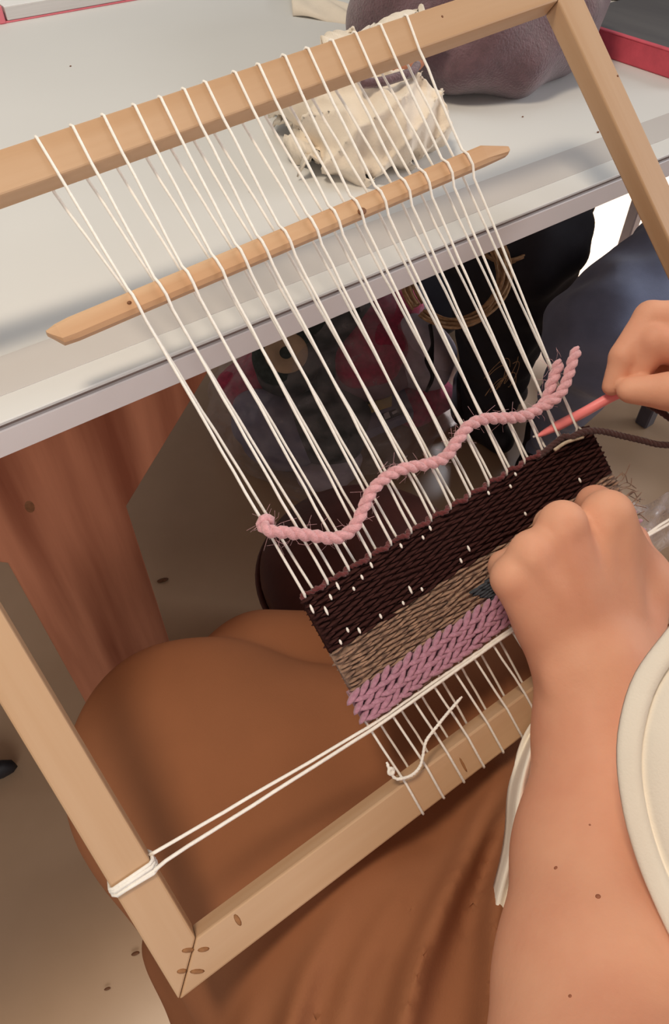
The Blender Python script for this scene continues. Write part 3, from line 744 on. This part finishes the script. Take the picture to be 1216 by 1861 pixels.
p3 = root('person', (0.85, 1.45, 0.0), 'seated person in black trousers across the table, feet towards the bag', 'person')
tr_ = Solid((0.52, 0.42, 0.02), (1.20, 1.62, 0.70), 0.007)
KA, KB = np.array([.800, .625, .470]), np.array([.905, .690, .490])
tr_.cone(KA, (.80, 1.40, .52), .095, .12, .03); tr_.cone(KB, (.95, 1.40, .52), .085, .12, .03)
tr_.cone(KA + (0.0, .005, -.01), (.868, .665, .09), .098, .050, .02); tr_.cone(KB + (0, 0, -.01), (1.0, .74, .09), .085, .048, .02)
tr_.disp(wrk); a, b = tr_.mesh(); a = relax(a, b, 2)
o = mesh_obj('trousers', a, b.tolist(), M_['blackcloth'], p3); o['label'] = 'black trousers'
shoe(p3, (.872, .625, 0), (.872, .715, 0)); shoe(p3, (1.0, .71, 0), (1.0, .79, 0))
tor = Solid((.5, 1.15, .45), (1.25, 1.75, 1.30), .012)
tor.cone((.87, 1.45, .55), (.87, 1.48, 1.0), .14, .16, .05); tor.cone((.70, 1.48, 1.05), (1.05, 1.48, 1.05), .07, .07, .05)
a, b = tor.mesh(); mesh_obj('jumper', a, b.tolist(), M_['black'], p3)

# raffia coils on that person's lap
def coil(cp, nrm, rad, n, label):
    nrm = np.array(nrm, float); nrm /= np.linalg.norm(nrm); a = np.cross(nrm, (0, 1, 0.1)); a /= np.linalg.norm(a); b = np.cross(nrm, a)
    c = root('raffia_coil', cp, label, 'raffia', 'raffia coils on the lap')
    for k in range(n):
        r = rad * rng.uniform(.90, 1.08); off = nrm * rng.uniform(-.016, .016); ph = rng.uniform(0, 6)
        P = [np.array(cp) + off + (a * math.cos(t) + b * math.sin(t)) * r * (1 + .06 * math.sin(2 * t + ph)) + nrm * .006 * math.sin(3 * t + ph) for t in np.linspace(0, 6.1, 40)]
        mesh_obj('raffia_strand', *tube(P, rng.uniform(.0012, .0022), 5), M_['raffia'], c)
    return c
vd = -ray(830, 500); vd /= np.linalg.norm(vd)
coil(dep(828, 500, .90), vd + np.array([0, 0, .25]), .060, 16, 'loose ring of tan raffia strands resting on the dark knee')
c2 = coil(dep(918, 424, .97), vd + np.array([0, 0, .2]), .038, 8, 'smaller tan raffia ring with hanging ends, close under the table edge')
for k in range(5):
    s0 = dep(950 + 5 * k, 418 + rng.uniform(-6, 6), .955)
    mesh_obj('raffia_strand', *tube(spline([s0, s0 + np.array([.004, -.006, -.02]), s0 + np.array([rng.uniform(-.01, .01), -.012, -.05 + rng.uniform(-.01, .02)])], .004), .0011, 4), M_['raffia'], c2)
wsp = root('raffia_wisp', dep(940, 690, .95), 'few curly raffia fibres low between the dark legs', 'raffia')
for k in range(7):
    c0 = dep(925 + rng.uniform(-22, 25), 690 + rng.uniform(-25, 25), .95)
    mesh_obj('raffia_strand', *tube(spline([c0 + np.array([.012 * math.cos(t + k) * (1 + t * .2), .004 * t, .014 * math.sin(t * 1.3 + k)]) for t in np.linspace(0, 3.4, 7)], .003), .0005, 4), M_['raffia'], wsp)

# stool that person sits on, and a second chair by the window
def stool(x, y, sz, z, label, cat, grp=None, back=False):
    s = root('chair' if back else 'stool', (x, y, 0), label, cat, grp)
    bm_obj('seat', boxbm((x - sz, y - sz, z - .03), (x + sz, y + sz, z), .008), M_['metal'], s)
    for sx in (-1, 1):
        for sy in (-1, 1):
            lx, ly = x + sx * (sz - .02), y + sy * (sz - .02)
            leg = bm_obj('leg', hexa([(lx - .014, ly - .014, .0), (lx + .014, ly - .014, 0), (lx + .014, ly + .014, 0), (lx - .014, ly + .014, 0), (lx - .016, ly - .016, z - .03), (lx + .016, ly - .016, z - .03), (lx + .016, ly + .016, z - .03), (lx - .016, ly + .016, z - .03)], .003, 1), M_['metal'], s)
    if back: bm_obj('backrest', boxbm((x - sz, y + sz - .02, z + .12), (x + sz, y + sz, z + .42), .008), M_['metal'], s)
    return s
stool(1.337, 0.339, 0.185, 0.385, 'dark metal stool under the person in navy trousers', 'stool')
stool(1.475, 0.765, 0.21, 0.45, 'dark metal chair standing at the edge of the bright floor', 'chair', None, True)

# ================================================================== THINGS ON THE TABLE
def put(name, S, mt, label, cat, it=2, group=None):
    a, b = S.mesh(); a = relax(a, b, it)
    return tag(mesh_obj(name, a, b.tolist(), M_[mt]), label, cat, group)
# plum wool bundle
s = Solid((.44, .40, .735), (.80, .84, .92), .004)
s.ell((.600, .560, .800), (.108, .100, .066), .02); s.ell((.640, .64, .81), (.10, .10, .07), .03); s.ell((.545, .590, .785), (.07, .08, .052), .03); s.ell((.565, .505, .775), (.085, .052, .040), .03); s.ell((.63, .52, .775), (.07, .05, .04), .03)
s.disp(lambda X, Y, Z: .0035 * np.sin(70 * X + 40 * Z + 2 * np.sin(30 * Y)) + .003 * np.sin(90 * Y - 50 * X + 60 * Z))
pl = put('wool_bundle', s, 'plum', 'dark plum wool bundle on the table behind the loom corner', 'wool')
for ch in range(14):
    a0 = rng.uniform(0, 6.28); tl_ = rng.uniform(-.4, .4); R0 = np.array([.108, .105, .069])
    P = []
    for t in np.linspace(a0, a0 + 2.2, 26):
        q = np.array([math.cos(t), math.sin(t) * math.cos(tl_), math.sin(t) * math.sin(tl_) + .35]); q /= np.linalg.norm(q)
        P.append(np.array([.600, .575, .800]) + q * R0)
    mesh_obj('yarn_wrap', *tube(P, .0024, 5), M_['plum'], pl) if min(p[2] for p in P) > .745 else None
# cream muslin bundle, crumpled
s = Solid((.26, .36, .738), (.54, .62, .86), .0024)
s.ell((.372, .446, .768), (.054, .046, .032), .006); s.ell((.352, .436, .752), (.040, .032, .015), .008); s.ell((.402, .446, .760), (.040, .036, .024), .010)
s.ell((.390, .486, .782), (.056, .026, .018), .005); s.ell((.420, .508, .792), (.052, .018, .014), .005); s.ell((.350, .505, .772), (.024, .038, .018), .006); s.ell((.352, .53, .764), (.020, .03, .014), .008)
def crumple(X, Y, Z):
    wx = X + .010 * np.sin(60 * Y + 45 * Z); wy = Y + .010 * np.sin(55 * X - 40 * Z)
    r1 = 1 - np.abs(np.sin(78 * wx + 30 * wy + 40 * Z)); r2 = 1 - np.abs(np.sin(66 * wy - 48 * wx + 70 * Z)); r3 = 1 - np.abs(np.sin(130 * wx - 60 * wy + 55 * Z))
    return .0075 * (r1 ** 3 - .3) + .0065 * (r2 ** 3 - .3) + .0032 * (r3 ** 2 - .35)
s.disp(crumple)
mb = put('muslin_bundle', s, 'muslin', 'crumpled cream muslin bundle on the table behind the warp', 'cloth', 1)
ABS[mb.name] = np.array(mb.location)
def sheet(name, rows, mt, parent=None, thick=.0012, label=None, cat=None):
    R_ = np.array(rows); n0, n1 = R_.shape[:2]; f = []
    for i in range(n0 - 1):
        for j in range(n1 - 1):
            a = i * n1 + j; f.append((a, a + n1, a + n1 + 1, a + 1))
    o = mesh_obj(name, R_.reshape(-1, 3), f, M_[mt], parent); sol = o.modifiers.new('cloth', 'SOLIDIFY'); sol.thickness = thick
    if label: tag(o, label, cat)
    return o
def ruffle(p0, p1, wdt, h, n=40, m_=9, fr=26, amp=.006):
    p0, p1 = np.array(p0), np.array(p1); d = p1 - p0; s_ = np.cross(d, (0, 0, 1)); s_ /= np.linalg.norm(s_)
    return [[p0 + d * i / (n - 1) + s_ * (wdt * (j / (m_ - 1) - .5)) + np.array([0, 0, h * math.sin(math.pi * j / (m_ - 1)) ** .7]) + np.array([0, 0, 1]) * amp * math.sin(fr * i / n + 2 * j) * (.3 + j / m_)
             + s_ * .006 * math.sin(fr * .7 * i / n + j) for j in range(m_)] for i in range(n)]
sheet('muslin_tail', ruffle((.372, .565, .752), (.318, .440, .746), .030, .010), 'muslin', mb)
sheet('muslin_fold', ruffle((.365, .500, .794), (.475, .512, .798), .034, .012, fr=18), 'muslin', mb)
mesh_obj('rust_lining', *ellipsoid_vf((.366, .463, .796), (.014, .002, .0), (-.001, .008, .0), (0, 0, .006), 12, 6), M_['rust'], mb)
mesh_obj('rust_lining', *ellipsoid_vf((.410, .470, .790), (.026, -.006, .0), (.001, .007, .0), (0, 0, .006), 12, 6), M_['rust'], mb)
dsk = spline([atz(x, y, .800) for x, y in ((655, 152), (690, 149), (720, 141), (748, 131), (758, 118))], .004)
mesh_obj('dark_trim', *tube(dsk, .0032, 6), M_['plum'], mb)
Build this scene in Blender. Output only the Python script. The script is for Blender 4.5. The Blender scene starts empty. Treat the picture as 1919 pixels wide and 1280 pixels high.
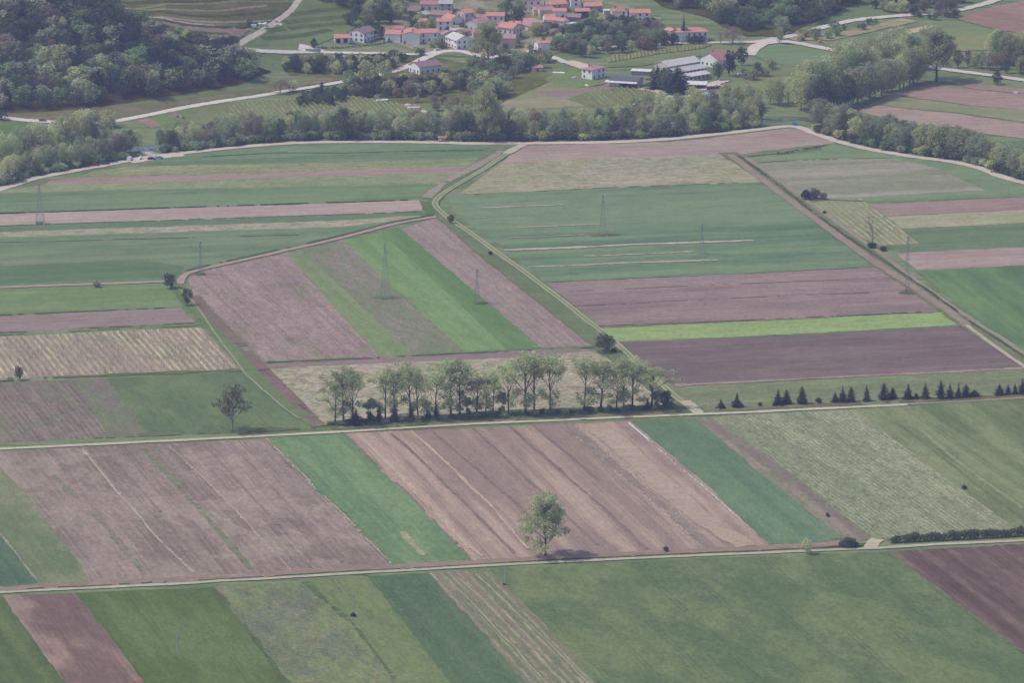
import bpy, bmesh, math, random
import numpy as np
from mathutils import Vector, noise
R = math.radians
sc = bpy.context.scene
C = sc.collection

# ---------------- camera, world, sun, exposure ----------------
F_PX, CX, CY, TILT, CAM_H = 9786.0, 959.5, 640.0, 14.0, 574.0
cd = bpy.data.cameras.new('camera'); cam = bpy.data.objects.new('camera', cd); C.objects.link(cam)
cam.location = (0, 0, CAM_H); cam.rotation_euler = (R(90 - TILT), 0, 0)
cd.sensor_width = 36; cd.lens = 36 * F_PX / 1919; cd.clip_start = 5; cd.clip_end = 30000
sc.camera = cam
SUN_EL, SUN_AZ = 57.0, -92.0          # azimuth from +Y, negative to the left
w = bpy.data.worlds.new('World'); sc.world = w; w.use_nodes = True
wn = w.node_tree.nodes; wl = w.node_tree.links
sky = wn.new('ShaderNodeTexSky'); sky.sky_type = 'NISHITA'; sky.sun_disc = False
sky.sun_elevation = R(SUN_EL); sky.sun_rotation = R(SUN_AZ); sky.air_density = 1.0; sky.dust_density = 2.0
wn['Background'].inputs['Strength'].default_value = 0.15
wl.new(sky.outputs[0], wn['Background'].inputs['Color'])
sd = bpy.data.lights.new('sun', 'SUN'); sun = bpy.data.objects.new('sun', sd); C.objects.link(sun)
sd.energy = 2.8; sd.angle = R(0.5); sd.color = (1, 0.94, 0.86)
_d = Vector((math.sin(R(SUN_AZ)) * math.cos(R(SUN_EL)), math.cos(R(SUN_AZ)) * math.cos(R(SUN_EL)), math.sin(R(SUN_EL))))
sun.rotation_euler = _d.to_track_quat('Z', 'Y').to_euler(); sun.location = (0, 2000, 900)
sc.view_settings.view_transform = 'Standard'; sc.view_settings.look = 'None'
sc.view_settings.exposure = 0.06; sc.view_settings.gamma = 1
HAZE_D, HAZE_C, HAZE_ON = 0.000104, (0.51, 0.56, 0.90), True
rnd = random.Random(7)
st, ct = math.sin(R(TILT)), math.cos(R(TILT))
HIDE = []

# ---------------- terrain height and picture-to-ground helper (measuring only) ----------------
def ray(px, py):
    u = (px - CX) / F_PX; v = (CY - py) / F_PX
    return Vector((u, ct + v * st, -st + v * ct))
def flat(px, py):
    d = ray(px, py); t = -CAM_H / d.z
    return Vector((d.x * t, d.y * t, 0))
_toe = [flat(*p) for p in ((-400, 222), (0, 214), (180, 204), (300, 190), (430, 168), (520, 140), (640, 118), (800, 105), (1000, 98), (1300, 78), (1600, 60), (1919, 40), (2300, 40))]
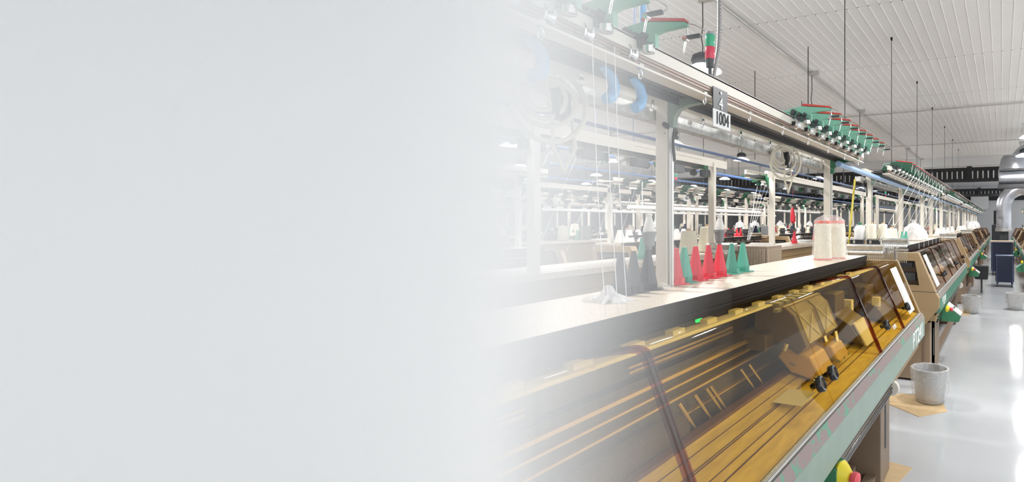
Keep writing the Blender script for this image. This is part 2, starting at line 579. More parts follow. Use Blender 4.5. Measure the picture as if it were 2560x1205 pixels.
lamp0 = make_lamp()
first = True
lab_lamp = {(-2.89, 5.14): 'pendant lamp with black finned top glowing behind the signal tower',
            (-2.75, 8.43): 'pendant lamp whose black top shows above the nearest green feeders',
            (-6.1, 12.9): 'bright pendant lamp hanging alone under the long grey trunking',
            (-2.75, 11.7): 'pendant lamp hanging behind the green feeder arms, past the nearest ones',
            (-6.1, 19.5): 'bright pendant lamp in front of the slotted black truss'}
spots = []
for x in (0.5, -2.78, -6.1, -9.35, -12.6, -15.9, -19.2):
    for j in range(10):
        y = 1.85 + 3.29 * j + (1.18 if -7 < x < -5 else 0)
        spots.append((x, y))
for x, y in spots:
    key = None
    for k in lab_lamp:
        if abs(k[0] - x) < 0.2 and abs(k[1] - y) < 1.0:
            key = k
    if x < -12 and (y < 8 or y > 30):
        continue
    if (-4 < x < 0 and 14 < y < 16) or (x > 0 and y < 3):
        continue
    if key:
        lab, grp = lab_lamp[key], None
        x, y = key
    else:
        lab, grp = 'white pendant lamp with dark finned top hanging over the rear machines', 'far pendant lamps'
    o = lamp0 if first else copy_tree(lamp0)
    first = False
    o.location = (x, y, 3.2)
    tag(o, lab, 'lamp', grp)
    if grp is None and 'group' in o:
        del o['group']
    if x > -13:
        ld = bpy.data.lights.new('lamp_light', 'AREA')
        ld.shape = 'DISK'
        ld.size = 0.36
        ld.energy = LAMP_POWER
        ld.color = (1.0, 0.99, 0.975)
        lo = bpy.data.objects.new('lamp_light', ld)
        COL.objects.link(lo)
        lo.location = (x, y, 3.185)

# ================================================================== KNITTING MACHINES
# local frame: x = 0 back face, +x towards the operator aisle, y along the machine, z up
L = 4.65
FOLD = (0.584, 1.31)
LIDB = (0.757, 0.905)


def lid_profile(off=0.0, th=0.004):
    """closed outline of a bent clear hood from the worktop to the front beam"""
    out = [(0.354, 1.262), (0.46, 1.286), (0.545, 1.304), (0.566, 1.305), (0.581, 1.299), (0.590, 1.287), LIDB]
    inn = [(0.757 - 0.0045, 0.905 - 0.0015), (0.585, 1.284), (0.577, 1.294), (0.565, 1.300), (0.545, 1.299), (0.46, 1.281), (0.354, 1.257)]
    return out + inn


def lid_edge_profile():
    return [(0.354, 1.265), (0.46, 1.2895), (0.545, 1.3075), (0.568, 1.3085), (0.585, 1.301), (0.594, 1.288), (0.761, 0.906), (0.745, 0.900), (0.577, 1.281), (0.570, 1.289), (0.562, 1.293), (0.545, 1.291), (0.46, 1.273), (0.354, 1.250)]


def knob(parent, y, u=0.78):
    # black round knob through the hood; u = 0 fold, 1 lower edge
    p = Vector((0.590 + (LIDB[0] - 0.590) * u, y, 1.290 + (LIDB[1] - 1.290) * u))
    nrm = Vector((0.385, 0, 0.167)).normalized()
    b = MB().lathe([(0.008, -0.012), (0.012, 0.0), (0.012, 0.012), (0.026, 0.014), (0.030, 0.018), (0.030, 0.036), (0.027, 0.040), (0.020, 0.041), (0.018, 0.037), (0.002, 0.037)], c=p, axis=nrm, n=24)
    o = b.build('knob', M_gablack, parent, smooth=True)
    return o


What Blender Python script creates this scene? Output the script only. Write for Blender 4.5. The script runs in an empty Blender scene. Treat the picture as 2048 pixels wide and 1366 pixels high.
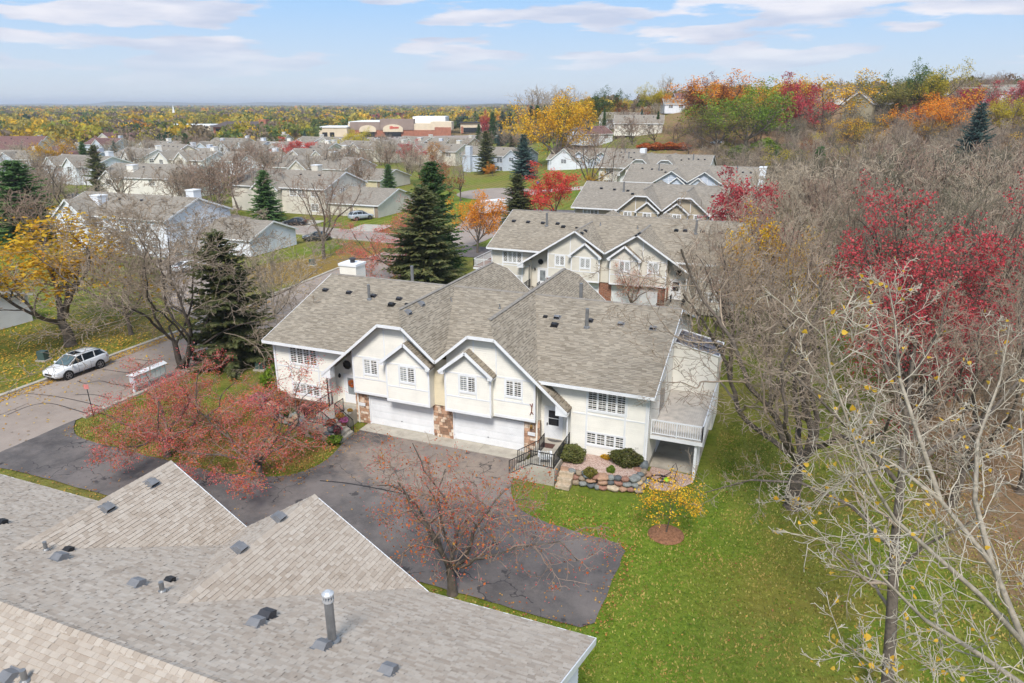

◆ Short task: Of the lines above, quote exactly those from the one with "Build this scene" through the one with "C = sc.collection", ends included; pictures stay out.

◆ Problem solution:
Build this scene in Blender. Output only the Python script. The script is for Blender 4.5. The Blender scene starts empty. Treat the picture as 1919 pixels wide and 1280 pixels high.
import bpy, bmesh, math, random
import numpy as np
from mathutils import Vector, noise
R = math.radians
sc = bpy.context.scene
C = sc.collection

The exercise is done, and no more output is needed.